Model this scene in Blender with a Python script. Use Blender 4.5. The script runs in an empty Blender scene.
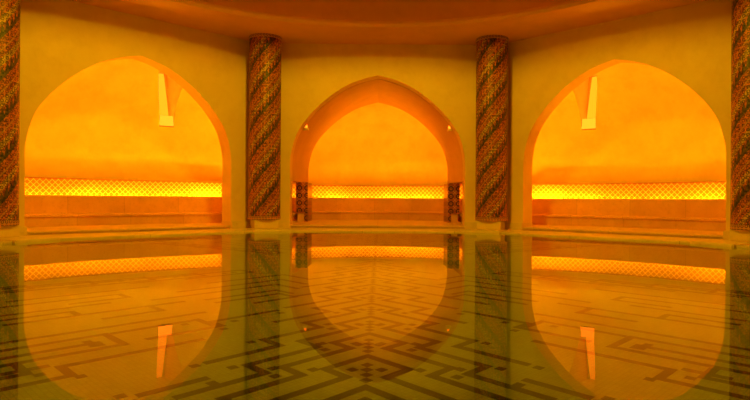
import bpy, bmesh, math, random
from mathutils import Vector, Matrix
random.seed(4)
C = bpy.context.scene.collection
S = 6.0                       # one column spacing, metres
EYE = 0.8                     # camera above the water (water is z = 0)
CX, CY = 0.0, 1.398 * S       # centre of the octagonal hall
AP = 1.302 * S                # apothem of the walls
HALF = 0.398 * S              # half width of an arch
WT = 0.075 * S                # thickness of the arched walls
PXU = S * 2.70 / 594
ZSPR = EYE + 35 * PXU
ZS = EYE + 0.708 * S          # underside of the ceiling
ZFL, ZRIM, ZSEAT, ZBACK, ZBAND = 0.105, 0.03, 0.40, 0.872, 1.335
DEPTH = -0.65

# ------------------------------------------------------------------ materials
def new_mat(name):
    m = bpy.data.materials.new(name); m.use_nodes = True
    nt = m.node_tree; nt.nodes.clear()
    out = nt.nodes.new('ShaderNodeOutputMaterial')
    return m, nt, out

class N:
    """small helper for building node maths"""
    def __init__(s, nt): s.nt = nt
    def val(s, x, sock):
        if isinstance(x, (int, float)): sock.default_value = x
        elif isinstance(x, tuple): sock.default_value = x
        else: s.nt.links.new(x, sock)
    def m(s, op, a, b=0.0, c=0.0):
        n = s.nt.nodes.new('ShaderNodeMath'); n.operation = op
        s.val(a, n.inputs[0]); s.val(b, n.inputs[1]); s.val(c, n.inputs[2]); return n.outputs[0]
    def mix(s, f, a, b):
        n = s.nt.nodes.new('ShaderNodeMix'); n.data_type = 'RGBA'
        s.val(f, n.inputs['Factor']); 
        for x, k in ((a, 6), (b, 7)):
            if isinstance(x, tuple) and len(x) == 3: x = (*x, 1)
            s.val(x, n.inputs[k])
        return n.outputs[2]
    def noise(s, vec, scale, detail=4, rough=.55):
        n = s.nt.nodes.new('ShaderNodeTexNoise'); n.inputs['Scale'].default_value = scale
        n.inputs['Detail'].default_value = detail; n.inputs['Roughness'].default_value = rough
        if vec is not None: s.nt.links.new(vec, n.inputs['Vector'])
        return n.outputs['Fac']
    def ramp(s, x, a, b):
        n = s.nt.nodes.new('ShaderNodeMapRange'); n.interpolation_type = 'SMOOTHSTEP'
        s.val(x, n.inputs[0]); n.inputs[1].default_value = a; n.inputs[2].default_value = b
        return n.outputs[0]
    def coord(s, which='Object'):
        return s.nt.nodes.new('ShaderNodeTexCoord').outputs[which]
    def sep(s, v):
        n = s.nt.nodes.new('ShaderNodeSeparateXYZ'); s.nt.links.new(v, n.inputs[0]); return n.outputs
    def bsdf(s, out, col, rough=.6, spec=.4, bump=None, bs=.2, bd=.01, metal=0):
        b = s.nt.nodes.new('ShaderNodeBsdfPrincipled')
        if isinstance(col, tuple) and len(col) == 3: col = (*col, 1)
        s.val(col, b.inputs['Base Color']); s.val(rough, b.inputs['Roughness'])
        b.inputs['Specular IOR Level'].default_value = spec; b.inputs['Metallic'].default_value = metal
        if bump is not None:
            k = s.nt.nodes.new('ShaderNodeBump'); k.inputs['Strength'].default_value = bs; k.inputs['Distance'].default_value = bd
            s.nt.links.new(bump, k.inputs['Height']); s.nt.links.new(k.outputs[0], b.inputs['Normal'])
        s.nt.links.new(b.outputs[0], out.inputs['Surface']); return b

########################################

Task instructions:
Reproduce the data word for word, excluding its pictures.

Solution:
Model this scene in Blender with a Python script. Use Blender 4.5. The script runs in an empty Blender scene.
import bpy, bmesh, math, random
from mathutils import Vector, Matrix
random.seed(4)
C = bpy.context.scene.collection
S = 6.0                       # one column spacing, metres
EYE = 0.8                     # camera above the water (water is z = 0)
CX, CY = 0.0, 1.398 * S       # centre of the octagonal hall
AP = 1.302 * S                # apothem of the walls
HALF = 0.398 * S              # half width of an arch
WT = 0.075 * S                # thickness of the arched walls
PXU = S * 2.70 / 594
ZSPR = EYE + 35 * PXU
ZS = EYE + 0.708 * S          # underside of the ceiling
ZFL, ZRIM, ZSEAT, ZBACK, ZBAND = 0.105, 0.03, 0.40, 0.872, 1.335
DEPTH = -0.65

# ------------------------------------------------------------------ materials
def new_mat(name):
    m = bpy.data.materials.new(name); m.use_nodes = True
    nt = m.node_tree; nt.nodes.clear()
    out = nt.nodes.new('ShaderNodeOutputMaterial')
    return m, nt, out

class N:
    """small helper for building node maths"""
    def __init__(s, nt): s.nt = nt
    def val(s, x, sock):
        if isinstance(x, (int, float)): sock.default_value = x
        elif isinstance(x, tuple): sock.default_value = x
        else: s.nt.links.new(x, sock)
    def m(s, op, a, b=0.0, c=0.0):
        n = s.nt.nodes.new('ShaderNodeMath'); n.operation = op
        s.val(a, n.inputs[0]); s.val(b, n.inputs[1]); s.val(c, n.inputs[2]); return n.outputs[0]
    def mix(s, f, a, b):
        n = s.nt.nodes.new('ShaderNodeMix'); n.data_type = 'RGBA'
        s.val(f, n.inputs['Factor']); 
        for x, k in ((a, 6), (b, 7)):
            if isinstance(x, tuple) and len(x) == 3: x = (*x, 1)
            s.val(x, n.inputs[k])
        return n.outputs[2]
    def noise(s, vec, scale, detail=4, rough=.55):
        n = s.nt.nodes.new('ShaderNodeTexNoise'); n.inputs['Scale'].default_value = scale
        n.inputs['Detail'].default_value = detail; n.inputs['Roughness'].default_value = rough
        if vec is not None: s.nt.links.new(vec, n.inputs['Vector'])
        return n.outputs['Fac']
    def ramp(s, x, a, b):
        n = s.nt.nodes.new('ShaderNodeMapRange'); n.interpolation_type = 'SMOOTHSTEP'
        s.val(x, n.inputs[0]); n.inputs[1].default_value = a; n.inputs[2].default_value = b
        return n.outputs[0]
    def coord(s, which='Object'):
        return s.nt.nodes.new('ShaderNodeTexCoord').outputs[which]
    def sep(s, v):
        n = s.nt.nodes.new('ShaderNodeSeparateXYZ'); s.nt.links.new(v, n.inputs[0]); return n.outputs
    def bsdf(s, out, col, rough=.6, spec=.4, bump=None, bs=.2, bd=.01, metal=0):
        b = s.nt.nodes.new('ShaderNodeBsdfPrincipled')
        if isinstance(col, tuple) and len(col) == 3: col = (*col, 1)
        s.val(col, b.inputs['Base Color']); s.val(rough, b.inputs['Roughness'])
        b.inputs['Specular IOR Level'].default_value = spec; b.inputs['Metallic'].default_value = metal
        if bump is not None:
            k = s.nt.nodes.new('ShaderNodeBump'); k.inputs['Strength'].default_value = bs; k.inputs['Distance'].default_value = bd
            s.nt.links.new(bump, k.inputs['Height']); s.nt.links.new(k.outputs[0], b.inputs['Normal'])
        s.nt.links.new(b.outputs[0], out.inputs['Surface']); return b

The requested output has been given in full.